* [PROBLEM TO SOLVE]
Copy out each line that mentions the word "scene".

* [GIVEN DATA]
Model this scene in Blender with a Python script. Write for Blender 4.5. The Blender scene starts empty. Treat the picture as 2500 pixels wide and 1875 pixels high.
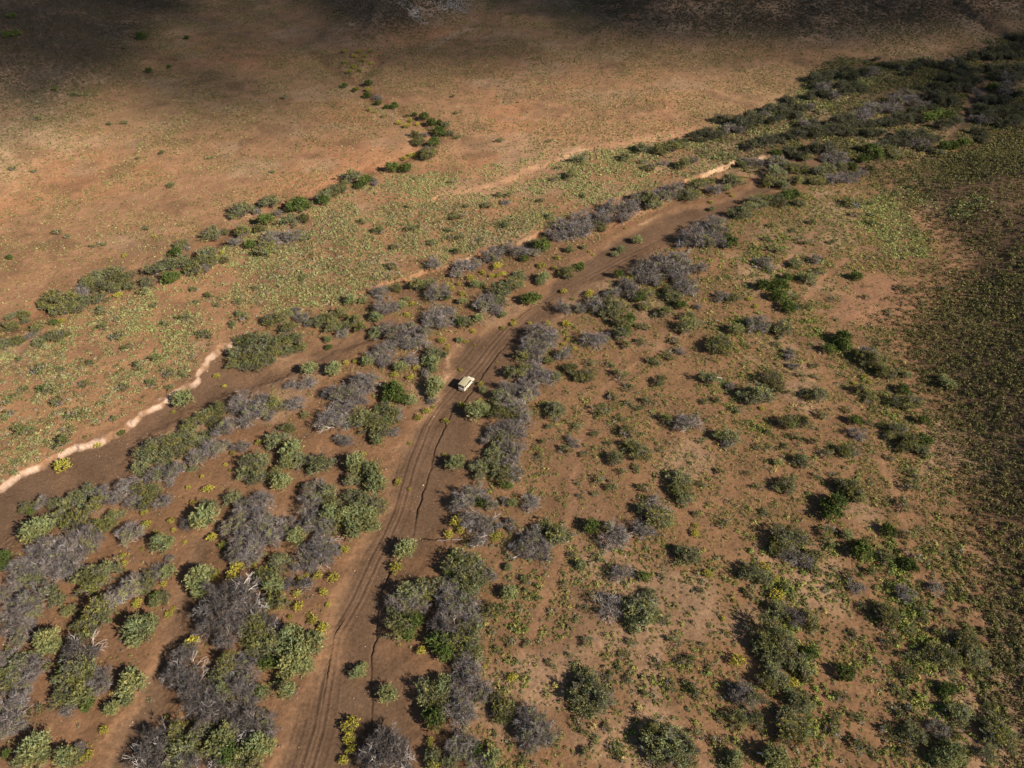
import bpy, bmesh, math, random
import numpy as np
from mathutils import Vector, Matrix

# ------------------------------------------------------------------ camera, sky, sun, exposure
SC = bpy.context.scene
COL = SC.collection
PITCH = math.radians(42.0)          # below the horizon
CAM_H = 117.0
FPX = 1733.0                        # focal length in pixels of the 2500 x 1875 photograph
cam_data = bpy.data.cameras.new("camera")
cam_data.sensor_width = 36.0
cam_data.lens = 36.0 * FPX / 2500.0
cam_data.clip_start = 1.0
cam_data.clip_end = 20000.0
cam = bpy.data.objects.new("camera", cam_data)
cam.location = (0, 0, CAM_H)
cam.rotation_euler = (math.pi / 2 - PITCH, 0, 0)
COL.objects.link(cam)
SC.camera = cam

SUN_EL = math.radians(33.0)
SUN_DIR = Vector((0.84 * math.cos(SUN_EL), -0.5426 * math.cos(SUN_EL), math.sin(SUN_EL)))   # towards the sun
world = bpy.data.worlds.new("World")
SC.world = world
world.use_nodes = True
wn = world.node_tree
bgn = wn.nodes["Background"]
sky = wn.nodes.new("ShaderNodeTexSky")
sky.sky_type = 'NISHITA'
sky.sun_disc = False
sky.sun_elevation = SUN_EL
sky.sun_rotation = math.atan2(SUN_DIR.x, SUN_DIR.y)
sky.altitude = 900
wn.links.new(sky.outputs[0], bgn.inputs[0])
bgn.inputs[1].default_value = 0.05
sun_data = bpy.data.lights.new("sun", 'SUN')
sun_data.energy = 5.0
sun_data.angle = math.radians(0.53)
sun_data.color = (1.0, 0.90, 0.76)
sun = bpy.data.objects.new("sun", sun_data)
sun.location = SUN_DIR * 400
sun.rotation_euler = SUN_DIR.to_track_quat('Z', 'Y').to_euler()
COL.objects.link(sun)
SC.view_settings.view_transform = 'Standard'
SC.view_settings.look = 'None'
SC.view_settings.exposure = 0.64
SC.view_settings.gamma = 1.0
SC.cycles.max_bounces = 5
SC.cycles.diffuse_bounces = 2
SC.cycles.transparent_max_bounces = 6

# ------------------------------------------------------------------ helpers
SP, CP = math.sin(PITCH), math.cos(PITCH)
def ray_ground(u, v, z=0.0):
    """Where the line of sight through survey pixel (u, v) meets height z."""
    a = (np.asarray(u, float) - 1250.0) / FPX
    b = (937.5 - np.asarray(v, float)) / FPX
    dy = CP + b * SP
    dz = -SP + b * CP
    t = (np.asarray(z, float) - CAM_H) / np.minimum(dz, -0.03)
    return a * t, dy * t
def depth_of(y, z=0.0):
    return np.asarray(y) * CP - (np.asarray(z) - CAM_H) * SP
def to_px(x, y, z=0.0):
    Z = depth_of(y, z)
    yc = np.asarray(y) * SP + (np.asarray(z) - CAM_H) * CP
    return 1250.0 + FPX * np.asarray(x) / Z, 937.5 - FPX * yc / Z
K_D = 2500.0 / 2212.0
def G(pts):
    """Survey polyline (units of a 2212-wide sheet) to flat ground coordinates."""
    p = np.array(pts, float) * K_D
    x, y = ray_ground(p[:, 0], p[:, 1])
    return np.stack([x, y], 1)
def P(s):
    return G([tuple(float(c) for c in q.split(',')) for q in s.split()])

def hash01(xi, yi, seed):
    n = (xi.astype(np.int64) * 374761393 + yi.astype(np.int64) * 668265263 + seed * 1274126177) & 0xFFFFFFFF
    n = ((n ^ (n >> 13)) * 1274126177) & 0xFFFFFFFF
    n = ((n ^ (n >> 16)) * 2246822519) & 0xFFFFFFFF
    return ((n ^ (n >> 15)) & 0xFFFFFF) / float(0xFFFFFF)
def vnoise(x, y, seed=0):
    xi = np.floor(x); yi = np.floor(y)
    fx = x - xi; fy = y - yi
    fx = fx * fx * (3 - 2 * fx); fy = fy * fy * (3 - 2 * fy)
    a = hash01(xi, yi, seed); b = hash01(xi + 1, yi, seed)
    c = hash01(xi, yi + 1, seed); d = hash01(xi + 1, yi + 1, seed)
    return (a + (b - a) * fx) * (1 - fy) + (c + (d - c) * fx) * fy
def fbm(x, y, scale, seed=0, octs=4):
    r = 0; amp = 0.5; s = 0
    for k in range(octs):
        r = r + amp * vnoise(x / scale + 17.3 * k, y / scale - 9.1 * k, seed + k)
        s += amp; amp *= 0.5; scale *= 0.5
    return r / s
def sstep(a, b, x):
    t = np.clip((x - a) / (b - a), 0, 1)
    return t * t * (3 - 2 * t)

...

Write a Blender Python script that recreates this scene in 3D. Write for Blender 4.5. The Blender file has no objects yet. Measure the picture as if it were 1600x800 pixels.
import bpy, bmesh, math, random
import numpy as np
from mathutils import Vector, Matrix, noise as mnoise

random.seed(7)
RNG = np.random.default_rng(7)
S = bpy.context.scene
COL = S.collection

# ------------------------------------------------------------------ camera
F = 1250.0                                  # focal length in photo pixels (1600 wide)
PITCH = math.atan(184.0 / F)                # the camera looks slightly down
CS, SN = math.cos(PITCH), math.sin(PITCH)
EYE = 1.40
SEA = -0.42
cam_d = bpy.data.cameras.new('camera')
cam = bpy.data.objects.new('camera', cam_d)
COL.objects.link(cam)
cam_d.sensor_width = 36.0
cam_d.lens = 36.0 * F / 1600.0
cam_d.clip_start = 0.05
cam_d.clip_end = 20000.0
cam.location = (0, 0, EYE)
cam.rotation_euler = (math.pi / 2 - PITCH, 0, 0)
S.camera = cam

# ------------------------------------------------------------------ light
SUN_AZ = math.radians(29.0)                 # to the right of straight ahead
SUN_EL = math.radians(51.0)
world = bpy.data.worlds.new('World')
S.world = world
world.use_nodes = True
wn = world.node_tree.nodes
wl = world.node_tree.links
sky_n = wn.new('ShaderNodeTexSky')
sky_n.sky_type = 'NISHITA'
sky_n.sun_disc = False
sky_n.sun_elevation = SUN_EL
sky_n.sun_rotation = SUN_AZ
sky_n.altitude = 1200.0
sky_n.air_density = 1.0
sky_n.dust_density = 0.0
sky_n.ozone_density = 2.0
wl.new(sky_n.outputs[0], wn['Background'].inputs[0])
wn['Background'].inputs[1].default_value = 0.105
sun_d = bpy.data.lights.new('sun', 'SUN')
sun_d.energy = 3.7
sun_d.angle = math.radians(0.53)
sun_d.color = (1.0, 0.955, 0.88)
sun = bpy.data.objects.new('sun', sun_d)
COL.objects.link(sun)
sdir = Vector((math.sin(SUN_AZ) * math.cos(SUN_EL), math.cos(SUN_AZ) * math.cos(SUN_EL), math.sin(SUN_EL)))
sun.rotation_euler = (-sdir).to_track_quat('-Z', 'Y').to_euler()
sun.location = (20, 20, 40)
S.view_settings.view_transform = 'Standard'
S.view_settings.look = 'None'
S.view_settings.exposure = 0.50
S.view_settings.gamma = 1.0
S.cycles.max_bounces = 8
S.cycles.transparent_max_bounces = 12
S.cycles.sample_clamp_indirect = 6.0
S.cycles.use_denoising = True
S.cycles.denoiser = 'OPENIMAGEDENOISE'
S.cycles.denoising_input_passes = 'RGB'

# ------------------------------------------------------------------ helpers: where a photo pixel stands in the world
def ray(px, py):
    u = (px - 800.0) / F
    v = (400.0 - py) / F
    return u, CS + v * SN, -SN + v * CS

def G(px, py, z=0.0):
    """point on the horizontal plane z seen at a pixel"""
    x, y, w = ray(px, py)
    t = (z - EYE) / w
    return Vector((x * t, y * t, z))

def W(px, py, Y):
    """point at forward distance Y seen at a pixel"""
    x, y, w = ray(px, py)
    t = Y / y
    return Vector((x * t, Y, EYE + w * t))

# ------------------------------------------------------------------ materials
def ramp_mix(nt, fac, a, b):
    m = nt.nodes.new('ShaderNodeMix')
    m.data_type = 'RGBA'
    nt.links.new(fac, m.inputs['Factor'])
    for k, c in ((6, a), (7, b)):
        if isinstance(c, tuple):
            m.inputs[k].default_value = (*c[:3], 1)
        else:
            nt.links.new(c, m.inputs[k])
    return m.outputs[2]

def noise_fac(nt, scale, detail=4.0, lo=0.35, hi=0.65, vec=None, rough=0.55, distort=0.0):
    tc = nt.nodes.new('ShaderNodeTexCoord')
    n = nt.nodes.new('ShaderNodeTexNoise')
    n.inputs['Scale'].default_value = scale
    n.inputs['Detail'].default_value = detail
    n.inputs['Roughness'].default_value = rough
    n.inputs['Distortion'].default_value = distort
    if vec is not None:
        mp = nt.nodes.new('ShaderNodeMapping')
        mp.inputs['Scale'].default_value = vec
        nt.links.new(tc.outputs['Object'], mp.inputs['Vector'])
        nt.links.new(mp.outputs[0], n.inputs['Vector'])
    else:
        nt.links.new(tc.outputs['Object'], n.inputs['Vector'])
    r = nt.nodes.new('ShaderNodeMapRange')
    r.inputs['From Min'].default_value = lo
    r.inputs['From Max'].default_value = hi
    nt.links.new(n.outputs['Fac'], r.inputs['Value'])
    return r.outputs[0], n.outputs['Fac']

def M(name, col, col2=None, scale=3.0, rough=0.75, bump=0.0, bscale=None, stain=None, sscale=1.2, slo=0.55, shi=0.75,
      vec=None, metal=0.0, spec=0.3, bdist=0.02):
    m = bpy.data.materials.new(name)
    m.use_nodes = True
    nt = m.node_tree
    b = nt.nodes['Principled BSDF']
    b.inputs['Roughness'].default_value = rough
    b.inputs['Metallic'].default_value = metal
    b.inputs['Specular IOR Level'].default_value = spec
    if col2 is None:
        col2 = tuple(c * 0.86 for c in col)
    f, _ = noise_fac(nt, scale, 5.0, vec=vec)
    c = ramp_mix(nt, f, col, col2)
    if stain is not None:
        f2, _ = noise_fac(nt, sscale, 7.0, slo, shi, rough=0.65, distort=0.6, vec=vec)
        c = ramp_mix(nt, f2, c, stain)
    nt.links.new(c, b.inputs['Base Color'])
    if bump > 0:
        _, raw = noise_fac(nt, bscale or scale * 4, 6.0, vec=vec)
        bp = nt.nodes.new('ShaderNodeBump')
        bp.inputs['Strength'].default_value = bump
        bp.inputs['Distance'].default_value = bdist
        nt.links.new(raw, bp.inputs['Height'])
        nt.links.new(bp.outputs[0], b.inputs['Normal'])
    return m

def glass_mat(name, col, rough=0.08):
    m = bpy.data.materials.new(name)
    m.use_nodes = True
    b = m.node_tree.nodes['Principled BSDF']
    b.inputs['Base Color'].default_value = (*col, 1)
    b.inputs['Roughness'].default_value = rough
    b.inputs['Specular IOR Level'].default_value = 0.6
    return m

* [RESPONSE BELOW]
Model this scene in Blender with a Python script. Write for Blender 4.5. The Blender scene starts empty. Treat the picture as 2500 pixels wide and 1875 pixels high.
SC = bpy.context.scene
Write a Blender Python script that recreates this scene in 3D. Write for Blender 4.5. The Blender file has no objects yet. Measure the picture as if it were 1600x800 pixels.
S = bpy.context.scene